Bail Reform and Fundamental Rights
2/2/2023In conjunction with the CCLA (Canadian Civil Liberties Association), CAEFS has sent a letter to Prime Minister Trudeau and Minister of Justice, Minister David Lametti, highlighting the ways in which the direction for bail reform contradicts the findings of an extensive body of research documenting the operation of judicial interim release in Canada.
CAEFS and the Council of Elizabeth Fry Societies of Ontario (CEFSO) have also prepared submissions for the consideration of the Ontario Standing Committee on Justice Policy, as in-person consultations regarding this issue continue. In this submission, we make clear that to those of us who work with people who are seeking bail or who are in pre-trial detention, the problems with the bail system are not only a reflection of wider problems in the Canadian criminal justice system but also of a lack of investment in community-based supports and services. While these submissions focus especially on Ontario, CAEFS is writing in collaboration with CEFSO as we recognize that bail reform is a national issue.

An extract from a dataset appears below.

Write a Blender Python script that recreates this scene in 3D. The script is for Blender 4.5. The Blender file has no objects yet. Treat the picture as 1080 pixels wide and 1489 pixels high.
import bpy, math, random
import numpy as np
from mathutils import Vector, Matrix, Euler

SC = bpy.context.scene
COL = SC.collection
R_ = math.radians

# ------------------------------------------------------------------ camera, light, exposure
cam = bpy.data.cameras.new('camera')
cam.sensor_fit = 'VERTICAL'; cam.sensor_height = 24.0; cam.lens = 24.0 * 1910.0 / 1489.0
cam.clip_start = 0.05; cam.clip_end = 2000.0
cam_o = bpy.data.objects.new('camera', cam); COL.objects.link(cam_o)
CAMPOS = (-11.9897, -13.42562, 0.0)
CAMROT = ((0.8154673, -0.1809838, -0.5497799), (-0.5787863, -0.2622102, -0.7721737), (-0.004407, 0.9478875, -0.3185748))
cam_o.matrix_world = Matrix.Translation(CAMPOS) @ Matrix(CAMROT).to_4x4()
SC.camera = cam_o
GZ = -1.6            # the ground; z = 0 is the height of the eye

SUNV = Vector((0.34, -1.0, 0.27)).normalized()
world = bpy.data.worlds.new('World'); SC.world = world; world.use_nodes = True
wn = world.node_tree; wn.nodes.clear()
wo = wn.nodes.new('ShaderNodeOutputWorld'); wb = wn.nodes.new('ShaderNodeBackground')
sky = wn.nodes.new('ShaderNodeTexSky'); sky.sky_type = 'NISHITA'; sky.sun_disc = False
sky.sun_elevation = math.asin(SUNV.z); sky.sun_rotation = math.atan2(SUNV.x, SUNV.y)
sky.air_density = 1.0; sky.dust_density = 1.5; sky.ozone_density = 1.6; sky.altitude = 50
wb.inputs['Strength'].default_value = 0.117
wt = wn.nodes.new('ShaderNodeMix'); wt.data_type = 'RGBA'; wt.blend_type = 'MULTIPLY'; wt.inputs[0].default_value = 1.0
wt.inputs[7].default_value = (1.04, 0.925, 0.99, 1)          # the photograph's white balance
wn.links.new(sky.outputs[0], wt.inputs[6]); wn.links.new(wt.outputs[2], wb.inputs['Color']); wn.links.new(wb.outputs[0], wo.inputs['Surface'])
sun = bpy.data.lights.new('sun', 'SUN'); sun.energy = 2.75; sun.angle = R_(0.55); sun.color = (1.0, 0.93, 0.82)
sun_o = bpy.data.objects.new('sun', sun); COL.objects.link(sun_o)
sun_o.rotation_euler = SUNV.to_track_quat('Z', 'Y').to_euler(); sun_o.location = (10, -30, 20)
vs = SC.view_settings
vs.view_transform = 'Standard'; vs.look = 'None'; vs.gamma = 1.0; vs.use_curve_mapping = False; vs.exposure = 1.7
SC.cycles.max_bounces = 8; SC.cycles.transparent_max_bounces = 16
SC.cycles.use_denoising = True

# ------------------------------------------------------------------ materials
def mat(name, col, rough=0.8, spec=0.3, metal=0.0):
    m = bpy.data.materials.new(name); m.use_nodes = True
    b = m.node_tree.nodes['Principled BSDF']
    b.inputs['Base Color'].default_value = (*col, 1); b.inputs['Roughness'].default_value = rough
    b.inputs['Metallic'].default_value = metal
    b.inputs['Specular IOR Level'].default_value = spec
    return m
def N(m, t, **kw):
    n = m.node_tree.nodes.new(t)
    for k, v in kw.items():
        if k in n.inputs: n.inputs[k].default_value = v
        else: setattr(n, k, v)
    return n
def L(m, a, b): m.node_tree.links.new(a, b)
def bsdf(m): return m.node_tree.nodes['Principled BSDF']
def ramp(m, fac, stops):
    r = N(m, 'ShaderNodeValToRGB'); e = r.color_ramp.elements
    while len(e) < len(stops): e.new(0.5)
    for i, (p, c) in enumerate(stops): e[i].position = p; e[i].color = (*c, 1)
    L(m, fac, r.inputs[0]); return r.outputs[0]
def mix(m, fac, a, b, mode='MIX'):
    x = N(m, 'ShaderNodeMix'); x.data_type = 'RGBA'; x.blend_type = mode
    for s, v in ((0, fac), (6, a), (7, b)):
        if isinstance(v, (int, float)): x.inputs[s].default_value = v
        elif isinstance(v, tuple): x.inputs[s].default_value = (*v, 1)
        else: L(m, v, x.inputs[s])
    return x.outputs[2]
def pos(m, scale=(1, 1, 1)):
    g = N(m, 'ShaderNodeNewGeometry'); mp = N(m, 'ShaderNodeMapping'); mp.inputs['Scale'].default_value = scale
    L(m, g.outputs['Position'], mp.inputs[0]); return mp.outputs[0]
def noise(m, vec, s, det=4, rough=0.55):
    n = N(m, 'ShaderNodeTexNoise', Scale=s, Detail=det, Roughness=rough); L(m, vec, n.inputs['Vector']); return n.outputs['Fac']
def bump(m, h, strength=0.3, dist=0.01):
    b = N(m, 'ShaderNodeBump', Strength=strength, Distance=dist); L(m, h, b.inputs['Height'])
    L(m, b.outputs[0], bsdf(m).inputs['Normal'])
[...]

In recent weeks, we have witnessed swift and public condemnation of the law of bail. The Premiers have called for legal reform, and both police and political leaders have stated that our bail system has become significantly more “lenient” in recent years. They argue that changing the law to ensure more people are held in jail while waiting for the resolution of their charges will meaningfully enhance public safety.
Decades of evidence regarding the bail system and the impact of pre-trial detention demonstrates that this assumption is inaccurate – and if used as the basis for legal reform, has the potential to cause significant harm to individuals and the public.
Below is a summary from the letter and submission of some of the most salient points of evidence regarding the operation of bail in Canada:
- Canadian crime rates, including violent crime rates, continue to be at historic lows.
- While the rate of individuals found guilty of a crime and incarcerated has declined, the number of people in pre-trial detention has more than quadrupled in the past 40 years.
- The law already provides mechanisms to keep people in pre-trial custody where appropriate, including for reasons of public safety (Criminal Code, RSC 1985, c C-46 at s 515(10)(b)).
- Bail decision-making in Canada has become more restrictive and risk-averse over time.
- It is impossible for our criminal justice system to accurately predict, much less eliminate, risk – and attempts to do so lead to discriminatory outcomes.
- The only contribution sending an individual to pre-trial detention could make to public safety comes through removing them from the broader community – and that temporary impact is almost always going to be undermined by longer-term negative public safety outcomes.
- Increased reliance on pre-trial detention makes it significantly more likely that an individual will plead guilty just to be released from jail, raising concerns about wrongful convictions.
- “Tightening” the bail system and increasing reliance on pre-trial detention will have discriminatory outcomes and undermine efforts to combat systemic discrimination and the legacies of colonialism.
While we have linked a few relevant sources above, you can find more in-depth citations and references included in our documents below.
We are facing a crisis of bail and pre-trial detention in Canada – but it is not one of an overly lax system. If anything, Canada’s bail system is detaining more people than ever, with intensely negative outcomes for the individuals and communities that are most directly impacted by the criminal justice system. Reactionary reforms will not make us safer.